One of those bits was the Ice Age Floods National Geologic Trail. The idea to support museums and exhibits along a route from former Glacial Lake Missoula to the Pacific Ocean had been before Congress twice, according to Norman Smyers, president of the Missoula chapter of the Ice Age Floods Institute.

"Any time you get a major piece of legislation, it takes seven or eight years for a single piece of legislation to work its way through the system," Smyers said. "We've been at it for about five years. So if we get resolution this spring, we're about two years ahead of the curve."

Smyers said previous attempts to get the trails project passed involved parallel bills in both chambers, which later died when differences in the separate versions couldn't be reconciled. This time, the legislation is starting in the Senate and moving directly to the House, which could simplify the process.

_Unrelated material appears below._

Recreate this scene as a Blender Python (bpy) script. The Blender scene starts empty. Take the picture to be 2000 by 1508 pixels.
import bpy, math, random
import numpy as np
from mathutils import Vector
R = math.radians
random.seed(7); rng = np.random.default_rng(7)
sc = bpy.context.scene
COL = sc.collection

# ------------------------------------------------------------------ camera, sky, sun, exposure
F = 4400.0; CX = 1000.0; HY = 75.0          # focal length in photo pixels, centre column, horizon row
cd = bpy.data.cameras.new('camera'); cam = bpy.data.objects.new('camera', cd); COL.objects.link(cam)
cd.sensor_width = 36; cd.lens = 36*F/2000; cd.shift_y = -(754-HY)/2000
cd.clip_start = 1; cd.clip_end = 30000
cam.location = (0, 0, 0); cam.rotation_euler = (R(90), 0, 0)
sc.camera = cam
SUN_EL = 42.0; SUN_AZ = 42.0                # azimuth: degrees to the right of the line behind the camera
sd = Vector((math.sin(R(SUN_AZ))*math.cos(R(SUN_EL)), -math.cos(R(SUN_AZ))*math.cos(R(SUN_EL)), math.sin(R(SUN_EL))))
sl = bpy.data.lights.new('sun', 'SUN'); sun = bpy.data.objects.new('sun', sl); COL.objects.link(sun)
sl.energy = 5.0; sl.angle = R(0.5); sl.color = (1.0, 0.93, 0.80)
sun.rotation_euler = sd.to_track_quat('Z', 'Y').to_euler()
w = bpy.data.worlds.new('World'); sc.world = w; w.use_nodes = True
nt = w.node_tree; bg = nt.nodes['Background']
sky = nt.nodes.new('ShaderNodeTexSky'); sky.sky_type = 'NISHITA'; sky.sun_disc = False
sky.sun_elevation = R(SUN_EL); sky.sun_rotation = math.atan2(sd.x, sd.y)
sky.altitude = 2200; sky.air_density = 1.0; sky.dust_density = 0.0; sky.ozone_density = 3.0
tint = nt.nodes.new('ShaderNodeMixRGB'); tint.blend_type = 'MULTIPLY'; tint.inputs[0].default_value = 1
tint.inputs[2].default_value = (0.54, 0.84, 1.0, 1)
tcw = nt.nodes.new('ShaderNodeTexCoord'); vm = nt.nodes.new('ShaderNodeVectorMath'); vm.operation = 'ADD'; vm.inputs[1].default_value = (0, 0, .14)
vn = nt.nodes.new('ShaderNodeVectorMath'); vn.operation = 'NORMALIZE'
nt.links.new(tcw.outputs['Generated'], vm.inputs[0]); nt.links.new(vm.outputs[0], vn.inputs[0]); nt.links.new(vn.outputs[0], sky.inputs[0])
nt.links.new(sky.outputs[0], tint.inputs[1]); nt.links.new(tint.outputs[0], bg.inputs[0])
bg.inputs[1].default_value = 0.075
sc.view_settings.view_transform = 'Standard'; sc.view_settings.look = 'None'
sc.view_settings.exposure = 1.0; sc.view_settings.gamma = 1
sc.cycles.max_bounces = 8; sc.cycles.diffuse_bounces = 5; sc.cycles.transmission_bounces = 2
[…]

But Congress also appears focused on crafting economic stimulus packages for the incoming Obama administration. While the wilderness proposals include a lot of nationwide support, they don't offer many new jobs.

Rep. Denny Rehberg couldn't be reached for comment Friday on the wilderness bill's prospects in the House. But Rehberg spokesman Jed Link said its arrival was anticipated.

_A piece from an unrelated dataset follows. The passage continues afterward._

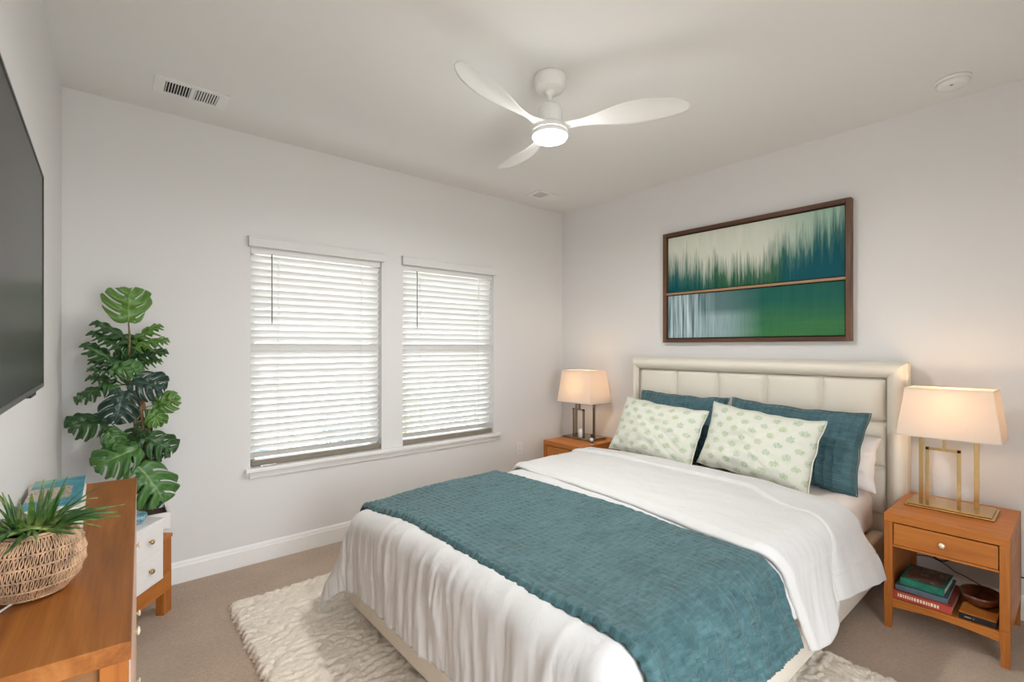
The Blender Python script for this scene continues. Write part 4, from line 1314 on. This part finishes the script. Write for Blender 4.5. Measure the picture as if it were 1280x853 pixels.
LEAVES = [((0.096, 3.19, 1.514), (0.100, 3.13, 1.695), .86, 'b'), ((0.102, 3.21, 1.42), (-0.052, 3.15, 1.521), 0.5, 'd'),
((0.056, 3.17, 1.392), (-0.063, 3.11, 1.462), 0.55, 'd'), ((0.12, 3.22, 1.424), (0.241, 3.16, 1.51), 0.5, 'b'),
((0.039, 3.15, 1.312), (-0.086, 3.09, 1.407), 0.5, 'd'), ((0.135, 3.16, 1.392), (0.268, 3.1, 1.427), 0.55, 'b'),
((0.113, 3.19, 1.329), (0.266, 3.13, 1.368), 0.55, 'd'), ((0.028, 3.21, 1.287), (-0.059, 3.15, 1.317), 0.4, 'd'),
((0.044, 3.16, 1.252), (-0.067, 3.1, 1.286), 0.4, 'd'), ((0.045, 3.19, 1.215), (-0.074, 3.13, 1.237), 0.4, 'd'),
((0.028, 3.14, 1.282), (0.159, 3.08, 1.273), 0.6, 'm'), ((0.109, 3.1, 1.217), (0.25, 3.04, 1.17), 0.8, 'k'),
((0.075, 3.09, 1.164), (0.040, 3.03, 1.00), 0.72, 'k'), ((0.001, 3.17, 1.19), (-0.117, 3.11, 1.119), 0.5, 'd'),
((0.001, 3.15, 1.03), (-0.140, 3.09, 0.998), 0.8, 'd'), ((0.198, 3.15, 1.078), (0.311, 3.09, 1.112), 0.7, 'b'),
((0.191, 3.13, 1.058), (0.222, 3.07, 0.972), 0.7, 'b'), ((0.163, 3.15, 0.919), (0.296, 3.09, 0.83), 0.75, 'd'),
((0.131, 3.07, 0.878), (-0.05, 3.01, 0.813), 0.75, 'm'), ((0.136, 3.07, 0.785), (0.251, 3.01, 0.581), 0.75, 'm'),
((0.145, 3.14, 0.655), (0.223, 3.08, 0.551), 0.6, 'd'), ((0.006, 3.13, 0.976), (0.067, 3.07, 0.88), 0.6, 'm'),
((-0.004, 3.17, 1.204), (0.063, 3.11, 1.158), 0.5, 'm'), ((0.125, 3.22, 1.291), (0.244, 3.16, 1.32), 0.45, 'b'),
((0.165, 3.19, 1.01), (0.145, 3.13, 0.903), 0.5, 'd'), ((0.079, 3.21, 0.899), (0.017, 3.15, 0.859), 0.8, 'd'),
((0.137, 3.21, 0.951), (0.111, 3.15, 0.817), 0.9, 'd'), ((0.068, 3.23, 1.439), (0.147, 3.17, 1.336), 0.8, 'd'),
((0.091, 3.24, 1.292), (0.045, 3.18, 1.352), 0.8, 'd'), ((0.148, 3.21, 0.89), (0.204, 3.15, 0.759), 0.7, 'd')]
pcx, pcy = loc2w(-.105, -.10, 0)[:2]
pcx, pcy = .135, 3.235
t = thing('tall_plant', 'tall split-leaf monstera in a white square planter in the room corner', 'plant', (0, 0, 0))
t.location = (.172, 3.255, .0)
po = Vector(t.location)
def prel(p): return tuple(Vector(p)-po)
bm = bmesh.new()
a0, a1 = .10, .088
box(bm, -a0, a0, -a0, a0, .405, .415, .002)
for s in (-1, 1):
    box(bm, s*a0, s*a1, -a0, a0, .41, .500); box(bm, -a1, a1, s*a0, s*a1, .41, .500)
obj('planter', bm, M['white_lacquer'], t)
obj('soil', B(-a1, a1, -a1, a1, .47, .482), M['soil'], t)
stem_pts = [(0.165, 3.25, .475), (0.150, 3.22, .60), (0.147, 3.20, .75), (0.135, 3.19, .898), (0.118, 3.18, 1.075), (0.095, 3.18, 1.192), (.098, 3.185, 1.32), (0.101, 3.185, 1.45), (.097, 3.19, 1.515)]
bm = bmesh.new(); tube(bm, [prel(p) for p in stem_pts], [.013, .013, .012, .011, .010, .009, .007, .005, .003], 8)
st = obj('stem', bm, M['stem'], t, True)
bm = bmesh.new()
for dx, ph in ((.02, 0), (.036, 1), (.01, 2)):
    tube(bm, [prel((.165+dx*.4, 3.245, .475)), prel((.15+dx, 3.19, .70)), prel((.14+dx+.01*math.sin(ph), 3.16, .92)), prel((.135+dx*.7, 3.16, 1.09)), prel((.115+dx*.5, 3.17, 1.16))], .0055, 7)
obj('stem', bm, M['stem_brown'], t, True)
for i, (b_, t_, wr_, tone) in enumerate(LEAVES):
    lf = monstera_leaf(t, prel(b_), prel(t_), wr_, tone, i)
    # petiole back to the stem
    bb = Vector(b_); z = max(.50, bb.z-.07)
    sp_ = min(range(len(stem_pts)-1), key=lambda k: abs(stem_pts[k][2]-z)); S0 = Vector(stem_pts[sp_])
    bm = bmesh.new(); mid = (S0+bb)/2+Vector((0, 0, -.01))
    tube(bm, [prel(S0), prel(mid), prel(bb)], [.004, .0032, .0026], 6)
    obj('leaf_stalk', bm, M['leaf_m'], lf, True)

# ------------------------------------------------------------------ outdoors
t = NT('pale_lawn'); f = t.noise(t.coord('Object'), 6, 5, .7)
t.base(t.ramp(f, [(.3, (.46, .46, .38)), (.7, (.66, .64, .56))])); t.set(Roughness=.95)
struct(obj('ground', B(-30, 40, YW+T+.02, 60, -.5, -.3), t.m))
def shrub(label, x, y, z0, r, h, mat, seed):
    rnd = random.Random(seed); bm = bmesh.new()
    for i in range(900):
        a = rnd.uniform(0, 2*PI); cz = rnd.random(); rr = r*math.sqrt(rnd.random())*math.sqrt(max(.02, 1-(2*cz-1)**2*.8))
        p = Vector((rr*math.cos(a), rr*math.sin(a), h*cz)); d = Vector((rnd.uniform(-1, 1), rnd.uniform(-1, 1), rnd.uniform(-.6, 1))).normalized(); e = d.orthogonal().normalized()
        l = rnd.uniform(.05, .10); vs = [bm.verts.new(p), bm.verts.new(p+d*l*.5+e*l*.28), bm.verts.new(p+d*l), bm.verts.new(p+d*l*.5-e*l*.28)]
        bm.faces.new(vs)
    t = thing('garden_shrub', label, 'shrub', (x, y, z0))
    obj('foliage', bm, mat, t)
    bm = bmesh.new(); tube(bm, [(0, 0, 0), (.02, 0, h*.5), (0, .02, h*.8)], [.03, .02, .01], 6); obj('trunk', bm, M['stem_brown'], t)
M['shrub_blue'] = simple('shrub_haze_blue', (.10, .18, .20), .7, var=.4, scale=8, bump=0)  # blue-grey outdoor haze is put into the foliage colour
M['shrub_yel'] = simple('shrub_yellow_green', (.42, .44, .10), .7, var=.4, scale=8, bump=0)
shrub('blue-green shrub outside behind the lower right of the right window blind', 4.75, 6.6, -.3, .75, 1.05, M['shrub_blue'], 1)
shrub('yellow-green shrub outside behind the lower left of the right window blind', 3.25, 6.2, -.3, .32, 1.10, M['shrub_yel'], 2)
shrub('blue-green shrub outside behind the lower right of the left window blind', 2.35, 6.0, -.3, .45, .72, M['shrub_blue'], 3)
shrub('small shrub outside behind the lower left of the left window blind', 1.15, 5.6, -.3, .35, .60, M['shrub_blue'], 4)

"The House is expected to take it up in the next several weeks," Link said. "But the House schedule is always subject to unpredictable changes."

In the meantime, Smyers and fellow Ice Age Floods trail supporters are amusing themselves with repeated viewings of the movie "Ice Age: The Meltdown."

"I was looking at it, and it occurred to me you know what they're really talking about here is Glacial Lake Missoula," Smyers said. "And if you look at that movie, the vegetation they show is basically this part of the world."

Smyers did some background checks on the movie's writers and learned that two of them got their starts as comedians in Spokane, which is part of the Ice Age Floods trail. However, he said he's found no proof that Glacial Lake Missoula was catastrophically emptied by a Pleistocene squirrel named Scrat.

"They took a lot of poetic license there," Smyers said.